Keeping Up With Thematic Issues: Latin America, Secrecy, Religious Heritages of Key Theorists, and Journalism in the Digital Age
It seems themed issues are quite the trend these days.
Global Media and Communication (Volume 2, Number 3, December 2006) is devoted to Communication and Culture in Latin America. Editors are Patrick D. Murphy and Clemencia Rodriguez.
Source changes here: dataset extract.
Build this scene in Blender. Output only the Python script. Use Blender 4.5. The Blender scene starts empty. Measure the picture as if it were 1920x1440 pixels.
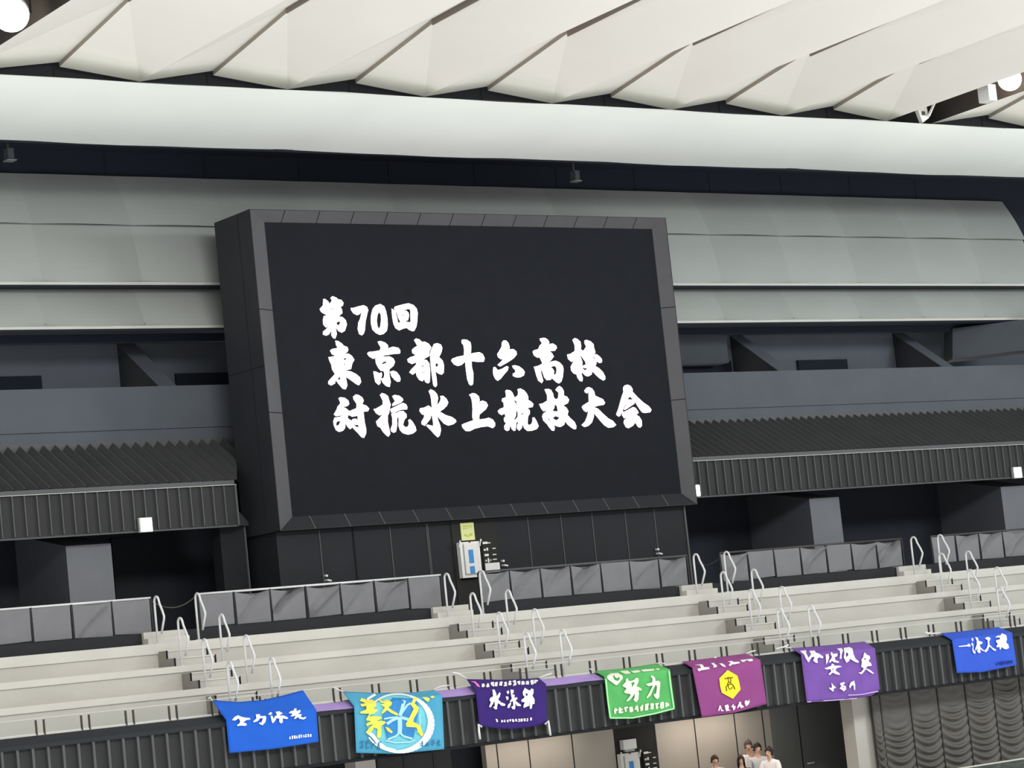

Secrecy is the subject of the January 2007 issue of Cultural Studies (Volume 21, Number1) edited by Claire Birchall. In her article, "Cultural Studies Confidential," she contends: "The current climate of secrecy...demands scrutiny. In order to do this, however, I suggest that cultural studies must think through its own secrets: namely the secret of cultural studies' possible 'illegitimacy' as a discipline. While this may sound contentious, I argue that the possibility of illegitimacy is the condition of all knowledge...and that cultural studies is well placed to think through issues of illegitimacy...[including] the culture of secrecy currently characterising US and British foreign policy." The issue, which leans heavily on Derrida, includes articles on surveillance, bioethics, identity theft, the public sphere, and masks.
The latest issue of the Journal of Media and Religion devotes itself to the religious experience of four seminal theorists: Jacques Ellul, Marshall McLulan, Walter Ong, and Neil Postman. The issue, titled: The Religious Heritage of Mass Communication Theorists: Cultural Biographies, is edited by Daniel A. Stoudt and Judith M. Buddenbaum.
The title of the Winter 2006 issue of Nieman Reports (Volume 60, No. 4) is Goodbye Gutenberg and is devoted to journalists' experiences in the digital era. Accompanying a variety of accounts that point to the future of journalism are photographs that take the reader back to the golden age of newspapers. This selection of photographs, the "Newspaper Gallery," is scattered throughout the issue. It is truly an exhibit and good sport matching the (in)congruencies between text and image.
All three journals can be accessed online through the Penn webpage, though it looks like the latest issue of Nieman Reports is not up yet. They are also available in print in the ASC Library.